What needs to be done: Everything from the first line of the records to the line containing "b.outlined(['320,100,45 350,180,60|390,190,50 300,230,50", inclusive, is to be extracted exactly, and nothing more.
:: Data records ::
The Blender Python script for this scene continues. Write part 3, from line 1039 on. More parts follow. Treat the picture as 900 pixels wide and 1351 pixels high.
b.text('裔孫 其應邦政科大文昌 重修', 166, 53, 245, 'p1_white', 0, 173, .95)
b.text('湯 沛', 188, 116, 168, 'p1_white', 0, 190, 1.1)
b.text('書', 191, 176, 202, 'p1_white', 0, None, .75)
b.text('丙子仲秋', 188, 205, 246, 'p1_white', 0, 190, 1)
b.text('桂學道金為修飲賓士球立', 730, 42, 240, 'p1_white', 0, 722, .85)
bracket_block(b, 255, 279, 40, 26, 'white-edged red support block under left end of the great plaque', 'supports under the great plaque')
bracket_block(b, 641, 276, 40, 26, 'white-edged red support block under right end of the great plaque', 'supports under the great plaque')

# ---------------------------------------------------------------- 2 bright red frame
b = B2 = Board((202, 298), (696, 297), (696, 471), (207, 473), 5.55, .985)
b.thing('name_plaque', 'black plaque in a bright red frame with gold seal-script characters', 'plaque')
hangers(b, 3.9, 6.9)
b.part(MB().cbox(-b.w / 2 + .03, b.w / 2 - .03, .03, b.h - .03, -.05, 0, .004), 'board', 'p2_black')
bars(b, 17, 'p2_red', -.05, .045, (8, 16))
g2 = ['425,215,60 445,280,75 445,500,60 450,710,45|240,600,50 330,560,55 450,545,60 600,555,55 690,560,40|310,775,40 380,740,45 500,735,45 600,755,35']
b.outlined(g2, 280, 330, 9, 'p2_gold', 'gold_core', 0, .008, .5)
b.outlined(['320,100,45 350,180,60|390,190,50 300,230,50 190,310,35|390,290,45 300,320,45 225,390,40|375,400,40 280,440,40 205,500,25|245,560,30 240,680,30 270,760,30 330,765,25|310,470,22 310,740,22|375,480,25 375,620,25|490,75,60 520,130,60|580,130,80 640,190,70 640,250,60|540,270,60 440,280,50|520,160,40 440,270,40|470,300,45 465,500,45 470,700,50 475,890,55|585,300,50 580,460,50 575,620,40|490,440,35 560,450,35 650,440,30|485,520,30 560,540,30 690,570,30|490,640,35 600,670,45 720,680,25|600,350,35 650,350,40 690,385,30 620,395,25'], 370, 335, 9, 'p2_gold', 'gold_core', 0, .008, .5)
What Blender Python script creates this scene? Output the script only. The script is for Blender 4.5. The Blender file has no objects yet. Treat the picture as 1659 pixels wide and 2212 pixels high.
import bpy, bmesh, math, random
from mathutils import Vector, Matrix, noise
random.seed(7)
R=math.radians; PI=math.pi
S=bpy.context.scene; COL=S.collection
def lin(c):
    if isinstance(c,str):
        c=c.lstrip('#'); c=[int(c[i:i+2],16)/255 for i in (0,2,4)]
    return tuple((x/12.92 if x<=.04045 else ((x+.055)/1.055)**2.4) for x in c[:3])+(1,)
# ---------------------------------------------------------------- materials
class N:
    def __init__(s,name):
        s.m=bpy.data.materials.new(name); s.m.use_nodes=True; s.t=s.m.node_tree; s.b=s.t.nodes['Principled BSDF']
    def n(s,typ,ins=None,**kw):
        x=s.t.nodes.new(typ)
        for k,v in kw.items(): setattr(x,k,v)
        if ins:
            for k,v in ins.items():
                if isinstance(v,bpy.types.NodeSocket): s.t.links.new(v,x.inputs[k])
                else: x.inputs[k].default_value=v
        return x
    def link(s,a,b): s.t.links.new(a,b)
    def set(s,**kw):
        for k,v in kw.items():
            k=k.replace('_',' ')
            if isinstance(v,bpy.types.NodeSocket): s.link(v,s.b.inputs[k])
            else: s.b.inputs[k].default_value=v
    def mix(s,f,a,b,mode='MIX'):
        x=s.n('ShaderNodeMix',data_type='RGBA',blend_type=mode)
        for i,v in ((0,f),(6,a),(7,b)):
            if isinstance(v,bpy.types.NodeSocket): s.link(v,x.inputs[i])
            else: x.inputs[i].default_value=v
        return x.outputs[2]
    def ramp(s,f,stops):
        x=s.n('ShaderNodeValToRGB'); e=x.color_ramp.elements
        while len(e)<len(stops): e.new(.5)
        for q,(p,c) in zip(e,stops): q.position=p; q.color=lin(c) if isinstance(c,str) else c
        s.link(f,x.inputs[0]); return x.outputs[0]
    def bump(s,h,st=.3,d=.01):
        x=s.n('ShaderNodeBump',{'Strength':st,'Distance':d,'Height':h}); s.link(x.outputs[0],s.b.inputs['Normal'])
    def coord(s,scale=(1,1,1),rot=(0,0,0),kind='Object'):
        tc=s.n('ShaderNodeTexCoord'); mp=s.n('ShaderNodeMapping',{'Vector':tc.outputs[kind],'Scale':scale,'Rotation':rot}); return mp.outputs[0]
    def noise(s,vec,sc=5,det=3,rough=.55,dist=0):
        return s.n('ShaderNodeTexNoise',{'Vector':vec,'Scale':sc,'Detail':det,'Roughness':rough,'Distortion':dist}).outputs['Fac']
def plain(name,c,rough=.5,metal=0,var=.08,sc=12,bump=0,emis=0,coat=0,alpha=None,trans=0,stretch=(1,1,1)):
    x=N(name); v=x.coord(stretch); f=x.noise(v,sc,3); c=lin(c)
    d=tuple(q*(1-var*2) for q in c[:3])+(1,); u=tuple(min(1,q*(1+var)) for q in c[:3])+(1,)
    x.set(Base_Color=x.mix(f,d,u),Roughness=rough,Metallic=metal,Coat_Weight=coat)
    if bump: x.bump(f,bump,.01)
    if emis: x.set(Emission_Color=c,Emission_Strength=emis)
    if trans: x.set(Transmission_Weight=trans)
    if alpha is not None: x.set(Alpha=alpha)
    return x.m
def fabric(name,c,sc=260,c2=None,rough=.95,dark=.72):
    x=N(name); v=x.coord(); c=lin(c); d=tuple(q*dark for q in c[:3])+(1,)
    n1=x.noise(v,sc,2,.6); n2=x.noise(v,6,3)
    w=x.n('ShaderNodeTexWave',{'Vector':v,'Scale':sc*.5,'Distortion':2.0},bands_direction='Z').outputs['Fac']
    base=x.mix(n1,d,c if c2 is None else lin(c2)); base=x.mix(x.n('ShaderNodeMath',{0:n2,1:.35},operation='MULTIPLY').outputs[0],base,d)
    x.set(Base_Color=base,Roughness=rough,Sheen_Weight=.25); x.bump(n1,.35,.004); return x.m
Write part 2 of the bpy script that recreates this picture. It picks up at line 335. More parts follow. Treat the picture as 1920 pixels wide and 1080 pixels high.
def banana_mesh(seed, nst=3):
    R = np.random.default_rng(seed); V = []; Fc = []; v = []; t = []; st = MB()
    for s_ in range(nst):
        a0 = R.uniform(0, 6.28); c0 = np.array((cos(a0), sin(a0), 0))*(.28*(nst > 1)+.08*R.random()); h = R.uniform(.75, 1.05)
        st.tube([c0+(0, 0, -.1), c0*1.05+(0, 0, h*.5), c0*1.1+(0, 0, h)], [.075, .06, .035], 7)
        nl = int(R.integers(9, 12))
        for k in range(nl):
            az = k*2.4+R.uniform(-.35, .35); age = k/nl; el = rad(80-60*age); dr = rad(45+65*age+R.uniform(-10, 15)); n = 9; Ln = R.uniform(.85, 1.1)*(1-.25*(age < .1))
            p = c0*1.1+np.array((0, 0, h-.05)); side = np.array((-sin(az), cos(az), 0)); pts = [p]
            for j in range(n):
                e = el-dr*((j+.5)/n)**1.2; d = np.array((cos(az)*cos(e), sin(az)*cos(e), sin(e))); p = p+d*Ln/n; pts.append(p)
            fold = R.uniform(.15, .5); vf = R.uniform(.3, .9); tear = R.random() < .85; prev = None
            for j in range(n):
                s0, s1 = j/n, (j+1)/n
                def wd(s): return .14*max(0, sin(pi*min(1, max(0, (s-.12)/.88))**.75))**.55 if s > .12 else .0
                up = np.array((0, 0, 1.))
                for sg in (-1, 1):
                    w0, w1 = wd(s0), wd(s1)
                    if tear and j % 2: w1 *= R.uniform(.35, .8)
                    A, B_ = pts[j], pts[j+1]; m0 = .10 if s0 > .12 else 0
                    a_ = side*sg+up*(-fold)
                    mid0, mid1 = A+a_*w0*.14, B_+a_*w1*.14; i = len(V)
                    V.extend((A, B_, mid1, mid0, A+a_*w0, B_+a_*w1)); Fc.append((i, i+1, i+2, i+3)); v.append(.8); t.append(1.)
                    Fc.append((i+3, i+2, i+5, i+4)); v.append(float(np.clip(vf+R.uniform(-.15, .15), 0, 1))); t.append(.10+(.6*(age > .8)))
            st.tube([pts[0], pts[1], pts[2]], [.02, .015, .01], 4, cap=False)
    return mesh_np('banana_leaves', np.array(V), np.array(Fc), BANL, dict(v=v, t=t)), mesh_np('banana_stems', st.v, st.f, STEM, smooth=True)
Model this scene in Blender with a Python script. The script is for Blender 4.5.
:::
Task solution:
The Blender Python script for this scene continues. Write part 3, from line 1039 on. More parts follow. Treat the picture as 900 pixels wide and 1351 pixels high.
b.text('裔孫 其應邦政科大文昌 重修', 166, 53, 245, 'p1_white', 0, 173, .95)
b.text('湯 沛', 188, 116, 168, 'p1_white', 0, 190, 1.1)
b.text('書', 191, 176, 202, 'p1_white', 0, None, .75)
b.text('丙子仲秋', 188, 205, 246, 'p1_white', 0, 190, 1)
b.text('桂學道金為修飲賓士球立', 730, 42, 240, 'p1_white', 0, 722, .85)
bracket_block(b, 255, 279, 40, 26, 'white-edged red support block under left end of the great plaque', 'supports under the great plaque')
bracket_block(b, 641, 276, 40, 26, 'white-edged red support block under right end of the great plaque', 'supports under the great plaque')

# ---------------------------------------------------------------- 2 bright red frame
b = B2 = Board((202, 298), (696, 297), (696, 471), (207, 473), 5.55, .985)
b.thing('name_plaque', 'black plaque in a bright red frame with gold seal-script characters', 'plaque')
hangers(b, 3.9, 6.9)
b.part(MB().cbox(-b.w / 2 + .03, b.w / 2 - .03, .03, b.h - .03, -.05, 0, .004), 'board', 'p2_black')
bars(b, 17, 'p2_red', -.05, .045, (8, 16))
g2 = ['425,215,60 445,280,75 445,500,60 450,710,45|240,600,50 330,560,55 450,545,60 600,555,55 690,560,40|310,775,40 380,740,45 500,735,45 600,755,35']
b.outlined(g2, 280, 330, 9, 'p2_gold', 'gold_core', 0, .008, .5)
b.outlined(['320,100,45 350,180,60|390,190,50 300,230,50 190,310,35|390,290,45 300,320,45 225,390,40|375,400,40 280,440,40 205,500,25|245,560,30 240,680,30 270,760,30 330,765,25|310,470,22 310,740,22|375,480,25 375,620,25|490,75,60 520,130,60|580,130,80 640,190,70 640,250,60|540,270,60 440,280,50|520,160,40 440,270,40|470,300,45 465,500,45 470,700,50 475,890,55|585,300,50 580,460,50 575,620,40|490,440,35 560,450,35 650,440,30|485,520,30 560,540,30 690,570,30|490,640,35 600,670,45 720,680,25|600,350,35 650,350,40 690,385,30 620,395,25'], 370, 335, 9, 'p2_gold', 'gold_core', 0, .008, .5)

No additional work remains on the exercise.